I don’t scalp a whole lot, but I was bored and wanted to see if I could still pull money out of the market.
When I play the stock market, I usually buy the best of breed, and sell a dog against it to minimize risk and stay delta neutral. I’ve had success in the past using this method. I also use uptions to protect winning positions. The price to pay for an option lets me sleep at night.
Since I’m mainly a commodity trader, I usually spread grains. I put on huge spread positions that might last for months. Spreading grains, in my opinion, gives the safest bang for the buck one can get in the mrket. I’m extremely risk adverse.
Technical analysis, candlesticks, oscillators, fib numbers, and all that stuff is unscientific mumbo jumbo meant to give the public more tools to lose money. Technical analysis has never been proven using the scientific method.
Nothing does better than good statistics and counting methods(it seems you’re on the right path) that one can employ using real science to give you an edge. Look for recurring patterns, run some statistical analysis on those patterns, and find your edge. Get some good data and run your systems tests on the data. You have a lot of homework to do, and feel free to run any ideas by me. However, I have been known to be really, really wrong.
Good luck,
Jeff
Comment by masteroftheuniverse — July 12, 2008 @ 1:16 am
Jeff,
Thank you, that was very helpful.
You are right on with respect to technical analysis. I spent a year at a hedge fund programming and testing over 50 popular technical signals. The best performing strategies didn’t come close to a basic relative value strategy. It’s nice to be reminded that there are still independent non-technical traders out there.
You’ve given me a lot to think about. Would it be ok if I emailed you on occasion to run ideas by you?
-Geoff
Comment by Geoff — July 12, 2008 @ 5:56 am
Geoff,
You’re welcome to contact me anytime.
Jeff
Comment by masteroftheuniverse — July 13, 2008 @ 1:07 am
Spreading grains, in my opinion, gives the safest bang for the buck one can get in the mrket.
Jeff, do you trade seasonal grain spreads? I know some people put on the same trades year after year.
One I love, but you rarely see, is fading the beans/corn spread when it blows out to 3:1. They can’t ever sustain that kind of price ratio.
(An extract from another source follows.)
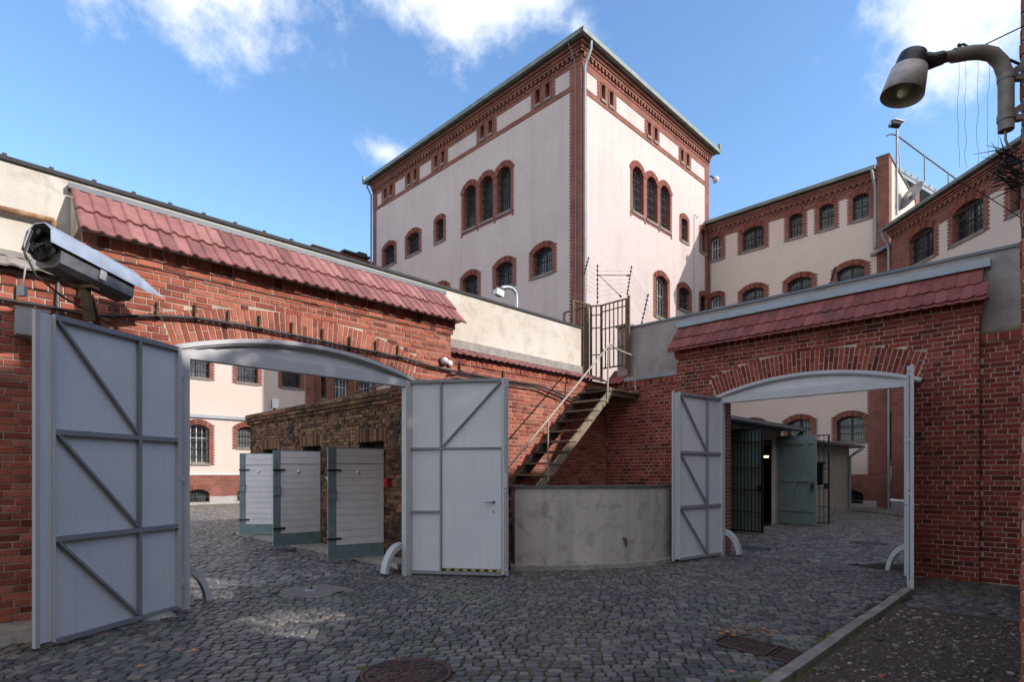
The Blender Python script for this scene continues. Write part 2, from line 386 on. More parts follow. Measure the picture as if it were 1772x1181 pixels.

Comment by We Are...Penn State email list — July 14, 2008 @ 9:20 pm
I wrote a nice long response to your question and it got lost in cyberspace. To sum it up, I do like to do seasonal spreads….sometimes.
Jeff
Comment by masteroftheuniverse — July 14, 2008 @ 9:36 pm
I wrote a nice long response to your question and it got lost in cyberspace.
Maybe that’s an indication the subject deserves its own post.
I’d like some guidance for a starting point for my own research, definitely not looking for you to give away your proprietary methods. (When I traded back month Dow, I learned how to create my own “fair value” calculation by consulting a CBOT product brochure, of all things.)
Comment by We Are...Penn State email list — July 15, 2008 @ 10:53 pm
Pen State:
Exactly what are you looking for? Perhaps I can help.
I have tons of old data, systems, and other stuff that one could tweak.